Please give the count of lines holding the string "Blender" and nothing besides.
* begin Provided material *
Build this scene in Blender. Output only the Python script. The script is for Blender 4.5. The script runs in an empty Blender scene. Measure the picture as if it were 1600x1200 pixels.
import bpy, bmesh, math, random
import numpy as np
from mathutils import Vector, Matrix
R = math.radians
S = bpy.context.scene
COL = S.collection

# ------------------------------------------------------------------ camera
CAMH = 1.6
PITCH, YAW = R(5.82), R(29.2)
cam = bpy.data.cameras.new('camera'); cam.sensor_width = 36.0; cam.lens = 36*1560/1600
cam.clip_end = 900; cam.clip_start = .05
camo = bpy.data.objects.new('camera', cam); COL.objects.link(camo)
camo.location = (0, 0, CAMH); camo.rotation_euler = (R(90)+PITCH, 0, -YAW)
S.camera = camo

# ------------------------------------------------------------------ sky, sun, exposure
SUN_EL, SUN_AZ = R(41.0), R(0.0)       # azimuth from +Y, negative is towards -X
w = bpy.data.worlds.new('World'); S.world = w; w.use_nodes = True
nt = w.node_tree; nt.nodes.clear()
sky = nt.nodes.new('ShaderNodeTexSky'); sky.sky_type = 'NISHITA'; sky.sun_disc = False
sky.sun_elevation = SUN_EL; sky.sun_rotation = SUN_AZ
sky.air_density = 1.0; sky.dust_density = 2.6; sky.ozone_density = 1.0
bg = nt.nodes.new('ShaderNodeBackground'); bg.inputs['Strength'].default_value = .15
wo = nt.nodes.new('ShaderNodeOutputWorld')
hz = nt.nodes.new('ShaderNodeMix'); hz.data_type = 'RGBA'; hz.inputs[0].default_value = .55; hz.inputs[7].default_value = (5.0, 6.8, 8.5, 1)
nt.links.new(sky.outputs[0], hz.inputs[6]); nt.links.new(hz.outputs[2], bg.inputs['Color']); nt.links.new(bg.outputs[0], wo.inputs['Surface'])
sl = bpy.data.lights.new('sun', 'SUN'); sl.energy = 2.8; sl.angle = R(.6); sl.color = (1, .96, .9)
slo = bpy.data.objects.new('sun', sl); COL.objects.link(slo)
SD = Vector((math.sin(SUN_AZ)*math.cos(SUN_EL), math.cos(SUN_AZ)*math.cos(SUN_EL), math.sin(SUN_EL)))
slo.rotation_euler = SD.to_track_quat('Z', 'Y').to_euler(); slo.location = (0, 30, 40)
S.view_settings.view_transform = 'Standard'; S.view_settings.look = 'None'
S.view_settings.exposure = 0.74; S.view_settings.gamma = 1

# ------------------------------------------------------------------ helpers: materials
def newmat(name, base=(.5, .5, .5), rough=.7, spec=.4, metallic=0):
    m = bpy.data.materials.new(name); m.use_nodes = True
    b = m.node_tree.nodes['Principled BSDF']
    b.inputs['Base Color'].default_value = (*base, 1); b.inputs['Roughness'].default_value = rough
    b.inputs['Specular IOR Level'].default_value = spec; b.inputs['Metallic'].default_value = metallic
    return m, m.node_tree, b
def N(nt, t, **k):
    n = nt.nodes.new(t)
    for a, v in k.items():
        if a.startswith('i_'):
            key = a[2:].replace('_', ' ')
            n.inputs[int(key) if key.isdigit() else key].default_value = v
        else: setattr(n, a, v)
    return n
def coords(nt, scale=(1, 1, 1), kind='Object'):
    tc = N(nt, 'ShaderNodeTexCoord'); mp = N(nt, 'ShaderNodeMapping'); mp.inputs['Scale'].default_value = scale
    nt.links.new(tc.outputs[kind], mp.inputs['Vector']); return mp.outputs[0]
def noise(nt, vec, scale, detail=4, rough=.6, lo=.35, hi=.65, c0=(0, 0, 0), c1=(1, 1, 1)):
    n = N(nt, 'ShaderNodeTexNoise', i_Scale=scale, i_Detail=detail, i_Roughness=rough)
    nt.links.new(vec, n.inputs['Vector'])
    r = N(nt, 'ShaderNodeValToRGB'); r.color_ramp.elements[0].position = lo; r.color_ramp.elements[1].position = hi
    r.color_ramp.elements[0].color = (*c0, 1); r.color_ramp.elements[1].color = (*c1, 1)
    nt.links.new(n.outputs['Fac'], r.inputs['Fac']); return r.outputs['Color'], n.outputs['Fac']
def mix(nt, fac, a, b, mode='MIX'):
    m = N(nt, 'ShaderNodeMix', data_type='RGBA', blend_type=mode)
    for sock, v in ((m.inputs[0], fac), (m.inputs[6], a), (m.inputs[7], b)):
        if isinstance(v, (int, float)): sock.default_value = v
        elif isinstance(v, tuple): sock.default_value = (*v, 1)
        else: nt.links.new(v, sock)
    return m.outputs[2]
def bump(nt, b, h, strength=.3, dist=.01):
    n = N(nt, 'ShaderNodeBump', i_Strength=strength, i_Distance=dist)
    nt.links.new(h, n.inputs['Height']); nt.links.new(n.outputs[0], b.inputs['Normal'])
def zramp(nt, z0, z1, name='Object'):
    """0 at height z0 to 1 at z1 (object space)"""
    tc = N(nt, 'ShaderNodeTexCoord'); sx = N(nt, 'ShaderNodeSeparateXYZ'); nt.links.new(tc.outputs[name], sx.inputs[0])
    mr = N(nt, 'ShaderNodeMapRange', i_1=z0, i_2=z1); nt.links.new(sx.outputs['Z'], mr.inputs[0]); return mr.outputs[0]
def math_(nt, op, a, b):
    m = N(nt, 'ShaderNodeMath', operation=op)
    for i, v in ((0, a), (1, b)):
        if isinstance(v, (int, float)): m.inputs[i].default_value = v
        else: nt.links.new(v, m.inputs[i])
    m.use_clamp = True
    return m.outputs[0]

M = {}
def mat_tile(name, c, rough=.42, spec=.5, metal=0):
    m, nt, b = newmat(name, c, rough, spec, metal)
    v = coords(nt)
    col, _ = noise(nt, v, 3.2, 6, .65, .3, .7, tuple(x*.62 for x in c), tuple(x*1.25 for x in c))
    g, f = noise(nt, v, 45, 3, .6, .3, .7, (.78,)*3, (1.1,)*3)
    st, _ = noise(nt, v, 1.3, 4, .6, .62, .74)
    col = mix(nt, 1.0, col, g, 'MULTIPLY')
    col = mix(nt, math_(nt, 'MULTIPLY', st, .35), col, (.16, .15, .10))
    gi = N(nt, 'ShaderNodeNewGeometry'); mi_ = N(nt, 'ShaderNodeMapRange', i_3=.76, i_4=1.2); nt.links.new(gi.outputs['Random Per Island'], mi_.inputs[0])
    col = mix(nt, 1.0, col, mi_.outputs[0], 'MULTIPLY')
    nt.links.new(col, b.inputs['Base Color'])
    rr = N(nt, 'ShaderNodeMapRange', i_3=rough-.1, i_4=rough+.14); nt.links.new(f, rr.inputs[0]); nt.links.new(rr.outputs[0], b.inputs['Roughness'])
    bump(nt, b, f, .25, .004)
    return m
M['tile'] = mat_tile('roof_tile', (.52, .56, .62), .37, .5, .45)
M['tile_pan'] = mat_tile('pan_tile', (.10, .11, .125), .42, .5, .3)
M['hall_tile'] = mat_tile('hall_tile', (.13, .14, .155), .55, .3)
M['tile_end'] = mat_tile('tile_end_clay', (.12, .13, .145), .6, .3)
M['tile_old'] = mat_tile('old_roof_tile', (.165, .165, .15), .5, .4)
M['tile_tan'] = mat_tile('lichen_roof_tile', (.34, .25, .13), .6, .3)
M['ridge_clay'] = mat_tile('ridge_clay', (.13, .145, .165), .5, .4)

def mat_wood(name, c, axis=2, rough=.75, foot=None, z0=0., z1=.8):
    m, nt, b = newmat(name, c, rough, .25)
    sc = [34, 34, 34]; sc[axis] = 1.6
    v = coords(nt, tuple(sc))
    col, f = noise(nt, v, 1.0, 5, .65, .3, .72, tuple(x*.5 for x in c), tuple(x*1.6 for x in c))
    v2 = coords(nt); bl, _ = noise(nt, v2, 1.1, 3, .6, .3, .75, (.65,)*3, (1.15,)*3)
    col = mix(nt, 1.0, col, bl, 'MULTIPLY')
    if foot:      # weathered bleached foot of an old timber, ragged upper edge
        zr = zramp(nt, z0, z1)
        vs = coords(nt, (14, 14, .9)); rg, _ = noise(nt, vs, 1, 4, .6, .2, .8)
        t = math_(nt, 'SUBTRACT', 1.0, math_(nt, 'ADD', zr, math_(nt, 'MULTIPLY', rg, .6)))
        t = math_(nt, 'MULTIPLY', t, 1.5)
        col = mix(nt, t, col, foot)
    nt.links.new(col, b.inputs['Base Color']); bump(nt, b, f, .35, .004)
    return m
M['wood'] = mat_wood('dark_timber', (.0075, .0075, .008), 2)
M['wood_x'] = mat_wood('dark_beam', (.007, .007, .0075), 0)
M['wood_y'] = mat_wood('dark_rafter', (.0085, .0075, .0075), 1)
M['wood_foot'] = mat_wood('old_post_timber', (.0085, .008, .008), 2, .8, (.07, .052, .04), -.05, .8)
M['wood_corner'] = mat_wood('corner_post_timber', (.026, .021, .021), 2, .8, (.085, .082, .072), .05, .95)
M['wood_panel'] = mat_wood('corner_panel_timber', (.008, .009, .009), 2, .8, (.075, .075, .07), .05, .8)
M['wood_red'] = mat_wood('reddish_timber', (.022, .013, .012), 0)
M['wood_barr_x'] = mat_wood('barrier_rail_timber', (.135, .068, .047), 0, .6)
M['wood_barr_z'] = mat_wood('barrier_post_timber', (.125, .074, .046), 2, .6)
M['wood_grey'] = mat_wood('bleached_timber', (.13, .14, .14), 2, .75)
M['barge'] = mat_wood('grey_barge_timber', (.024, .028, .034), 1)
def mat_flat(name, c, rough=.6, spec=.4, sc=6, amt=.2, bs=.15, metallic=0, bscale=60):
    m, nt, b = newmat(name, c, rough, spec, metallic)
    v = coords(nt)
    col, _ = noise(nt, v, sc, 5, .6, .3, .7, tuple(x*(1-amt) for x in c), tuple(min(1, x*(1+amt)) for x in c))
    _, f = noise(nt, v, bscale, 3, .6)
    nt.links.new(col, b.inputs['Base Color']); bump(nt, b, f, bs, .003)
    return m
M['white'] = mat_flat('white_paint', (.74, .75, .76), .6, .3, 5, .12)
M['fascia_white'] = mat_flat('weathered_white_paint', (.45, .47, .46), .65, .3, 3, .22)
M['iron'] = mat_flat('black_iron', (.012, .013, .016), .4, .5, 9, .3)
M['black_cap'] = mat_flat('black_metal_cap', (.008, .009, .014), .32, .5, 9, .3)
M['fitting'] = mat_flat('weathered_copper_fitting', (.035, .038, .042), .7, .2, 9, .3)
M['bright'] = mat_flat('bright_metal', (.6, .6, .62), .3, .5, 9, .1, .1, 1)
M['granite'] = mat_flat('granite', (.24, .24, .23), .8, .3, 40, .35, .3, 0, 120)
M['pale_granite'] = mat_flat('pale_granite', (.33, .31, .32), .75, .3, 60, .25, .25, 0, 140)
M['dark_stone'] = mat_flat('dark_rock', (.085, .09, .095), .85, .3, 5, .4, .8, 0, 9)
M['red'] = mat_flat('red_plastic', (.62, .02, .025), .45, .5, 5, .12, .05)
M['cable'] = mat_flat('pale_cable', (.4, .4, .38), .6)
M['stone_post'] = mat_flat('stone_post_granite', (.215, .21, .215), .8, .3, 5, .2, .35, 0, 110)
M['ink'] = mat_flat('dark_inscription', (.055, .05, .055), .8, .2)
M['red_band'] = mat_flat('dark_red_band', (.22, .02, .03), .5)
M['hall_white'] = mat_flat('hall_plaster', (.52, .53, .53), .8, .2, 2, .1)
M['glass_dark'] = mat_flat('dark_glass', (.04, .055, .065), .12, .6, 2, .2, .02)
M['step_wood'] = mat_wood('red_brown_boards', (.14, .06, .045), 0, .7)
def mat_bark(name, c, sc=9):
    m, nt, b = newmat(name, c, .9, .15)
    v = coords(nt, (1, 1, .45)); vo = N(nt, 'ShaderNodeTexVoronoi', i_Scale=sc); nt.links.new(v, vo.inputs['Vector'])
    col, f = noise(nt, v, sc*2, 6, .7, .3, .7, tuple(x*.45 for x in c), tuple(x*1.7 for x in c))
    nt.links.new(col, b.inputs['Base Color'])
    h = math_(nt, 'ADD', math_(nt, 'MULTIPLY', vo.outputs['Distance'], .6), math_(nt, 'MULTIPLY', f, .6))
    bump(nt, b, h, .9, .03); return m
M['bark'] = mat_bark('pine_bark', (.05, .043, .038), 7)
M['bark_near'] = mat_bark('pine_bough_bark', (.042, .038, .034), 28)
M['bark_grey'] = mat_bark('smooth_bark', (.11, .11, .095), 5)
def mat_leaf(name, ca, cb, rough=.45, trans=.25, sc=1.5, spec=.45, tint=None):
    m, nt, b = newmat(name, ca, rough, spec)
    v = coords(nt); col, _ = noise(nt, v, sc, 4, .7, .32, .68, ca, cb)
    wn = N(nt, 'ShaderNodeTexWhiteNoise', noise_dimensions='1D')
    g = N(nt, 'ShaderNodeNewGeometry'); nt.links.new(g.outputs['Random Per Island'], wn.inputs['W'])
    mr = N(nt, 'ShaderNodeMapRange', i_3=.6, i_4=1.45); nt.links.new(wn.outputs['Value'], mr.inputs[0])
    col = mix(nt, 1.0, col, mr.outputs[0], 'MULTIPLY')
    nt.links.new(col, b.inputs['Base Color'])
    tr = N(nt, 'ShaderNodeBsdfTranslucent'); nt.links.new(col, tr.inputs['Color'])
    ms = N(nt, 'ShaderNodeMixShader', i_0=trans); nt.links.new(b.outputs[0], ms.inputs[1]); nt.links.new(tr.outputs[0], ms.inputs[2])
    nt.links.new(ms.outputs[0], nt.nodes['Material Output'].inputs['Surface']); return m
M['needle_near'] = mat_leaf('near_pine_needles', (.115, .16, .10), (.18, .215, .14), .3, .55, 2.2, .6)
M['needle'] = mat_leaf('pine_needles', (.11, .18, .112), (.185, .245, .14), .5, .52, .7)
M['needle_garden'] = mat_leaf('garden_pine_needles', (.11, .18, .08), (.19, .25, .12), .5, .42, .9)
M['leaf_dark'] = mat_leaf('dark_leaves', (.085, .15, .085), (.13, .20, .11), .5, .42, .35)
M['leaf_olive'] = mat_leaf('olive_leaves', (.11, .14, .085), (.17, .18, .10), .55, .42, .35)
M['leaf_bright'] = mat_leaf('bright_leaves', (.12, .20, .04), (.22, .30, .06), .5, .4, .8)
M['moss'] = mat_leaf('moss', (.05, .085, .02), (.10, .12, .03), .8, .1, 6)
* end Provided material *
* begin Provided material *
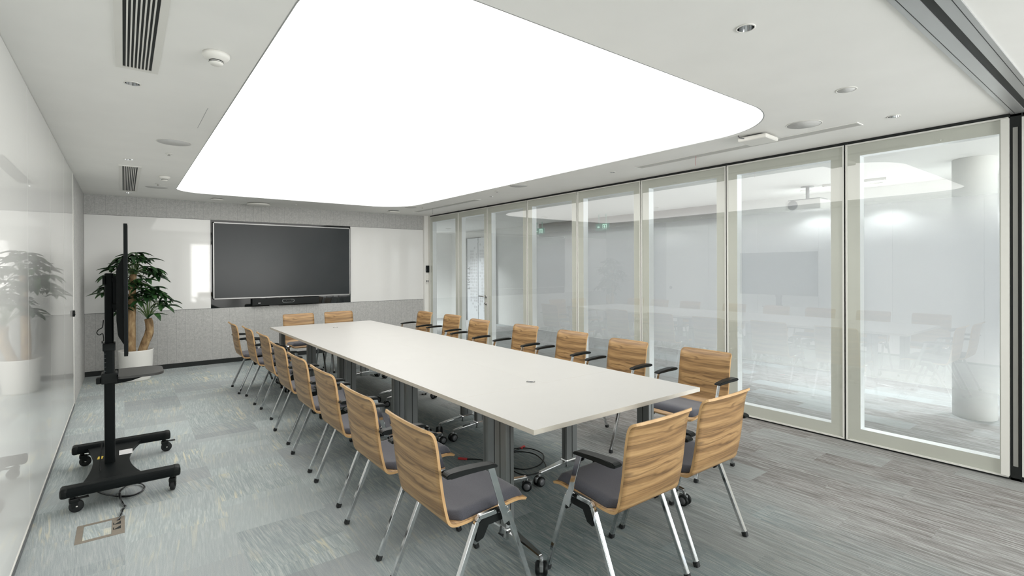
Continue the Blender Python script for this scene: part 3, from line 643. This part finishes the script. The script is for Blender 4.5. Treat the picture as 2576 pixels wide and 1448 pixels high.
* end Provided material *
* begin Provided material *
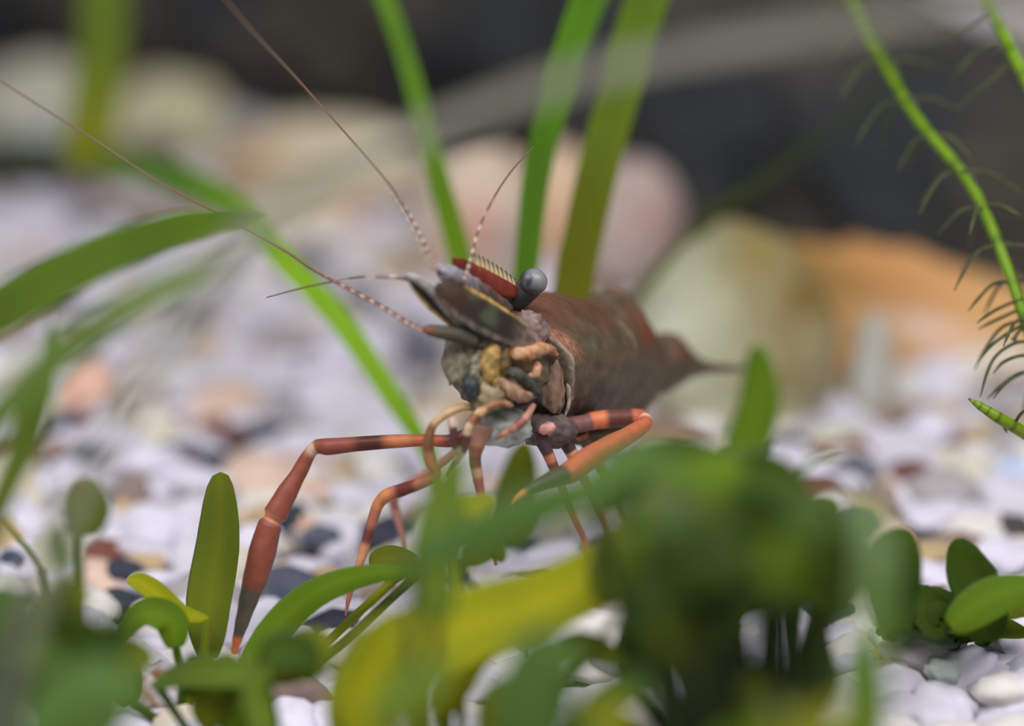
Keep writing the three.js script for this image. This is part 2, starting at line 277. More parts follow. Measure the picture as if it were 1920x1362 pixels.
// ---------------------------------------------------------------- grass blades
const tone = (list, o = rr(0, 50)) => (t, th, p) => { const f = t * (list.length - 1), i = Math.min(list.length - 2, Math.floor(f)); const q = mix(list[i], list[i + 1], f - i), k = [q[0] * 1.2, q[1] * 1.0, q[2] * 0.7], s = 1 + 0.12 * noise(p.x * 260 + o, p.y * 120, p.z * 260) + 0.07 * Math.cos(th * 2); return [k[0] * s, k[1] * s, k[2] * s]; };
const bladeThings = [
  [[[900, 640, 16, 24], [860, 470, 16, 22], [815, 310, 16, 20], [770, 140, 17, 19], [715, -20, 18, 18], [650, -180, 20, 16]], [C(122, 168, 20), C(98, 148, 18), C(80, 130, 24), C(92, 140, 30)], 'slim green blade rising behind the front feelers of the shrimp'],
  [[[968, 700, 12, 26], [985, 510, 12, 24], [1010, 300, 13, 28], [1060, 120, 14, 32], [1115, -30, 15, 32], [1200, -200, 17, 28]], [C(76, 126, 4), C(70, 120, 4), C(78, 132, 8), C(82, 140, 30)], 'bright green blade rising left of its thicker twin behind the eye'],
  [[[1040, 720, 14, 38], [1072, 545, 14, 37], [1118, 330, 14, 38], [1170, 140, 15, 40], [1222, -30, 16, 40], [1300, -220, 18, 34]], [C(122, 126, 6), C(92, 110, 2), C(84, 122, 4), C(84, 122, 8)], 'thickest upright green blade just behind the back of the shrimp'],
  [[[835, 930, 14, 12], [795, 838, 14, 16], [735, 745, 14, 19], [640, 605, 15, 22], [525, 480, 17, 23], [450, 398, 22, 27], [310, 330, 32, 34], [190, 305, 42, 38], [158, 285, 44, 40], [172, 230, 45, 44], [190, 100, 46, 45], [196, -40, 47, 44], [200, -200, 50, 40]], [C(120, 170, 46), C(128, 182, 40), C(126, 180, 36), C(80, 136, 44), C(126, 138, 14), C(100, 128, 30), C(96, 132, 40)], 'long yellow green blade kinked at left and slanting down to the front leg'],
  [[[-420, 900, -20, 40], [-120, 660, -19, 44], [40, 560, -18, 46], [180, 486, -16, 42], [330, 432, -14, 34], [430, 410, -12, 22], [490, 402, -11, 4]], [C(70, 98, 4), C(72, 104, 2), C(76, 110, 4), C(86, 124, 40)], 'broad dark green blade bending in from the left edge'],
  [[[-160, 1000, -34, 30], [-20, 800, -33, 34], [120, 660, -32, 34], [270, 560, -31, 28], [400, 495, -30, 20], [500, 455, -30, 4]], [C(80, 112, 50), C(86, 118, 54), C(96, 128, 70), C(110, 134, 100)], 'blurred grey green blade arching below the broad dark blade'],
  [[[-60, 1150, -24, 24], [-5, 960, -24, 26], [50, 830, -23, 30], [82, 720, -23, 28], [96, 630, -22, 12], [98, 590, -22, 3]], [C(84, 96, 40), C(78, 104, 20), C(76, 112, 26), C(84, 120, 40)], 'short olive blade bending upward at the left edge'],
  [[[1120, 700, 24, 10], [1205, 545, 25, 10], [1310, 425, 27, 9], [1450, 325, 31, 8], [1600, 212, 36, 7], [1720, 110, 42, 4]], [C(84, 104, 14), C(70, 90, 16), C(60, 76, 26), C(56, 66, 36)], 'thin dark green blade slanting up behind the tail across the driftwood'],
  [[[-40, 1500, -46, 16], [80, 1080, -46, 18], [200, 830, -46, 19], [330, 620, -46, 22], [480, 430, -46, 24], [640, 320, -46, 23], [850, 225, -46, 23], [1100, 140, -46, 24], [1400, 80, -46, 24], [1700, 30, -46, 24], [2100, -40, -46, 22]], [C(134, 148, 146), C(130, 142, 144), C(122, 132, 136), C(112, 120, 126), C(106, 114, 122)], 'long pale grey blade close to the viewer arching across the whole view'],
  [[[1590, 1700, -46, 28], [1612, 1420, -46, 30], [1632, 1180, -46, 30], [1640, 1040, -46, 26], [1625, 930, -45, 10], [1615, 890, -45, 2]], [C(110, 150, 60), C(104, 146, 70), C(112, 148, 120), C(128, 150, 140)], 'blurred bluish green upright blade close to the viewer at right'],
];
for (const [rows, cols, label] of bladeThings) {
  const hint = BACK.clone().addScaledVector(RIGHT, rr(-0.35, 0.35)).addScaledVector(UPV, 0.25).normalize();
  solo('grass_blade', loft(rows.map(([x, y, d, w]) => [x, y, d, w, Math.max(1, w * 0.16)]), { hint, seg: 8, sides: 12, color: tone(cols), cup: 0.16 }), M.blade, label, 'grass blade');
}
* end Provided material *
→ **Task result**
2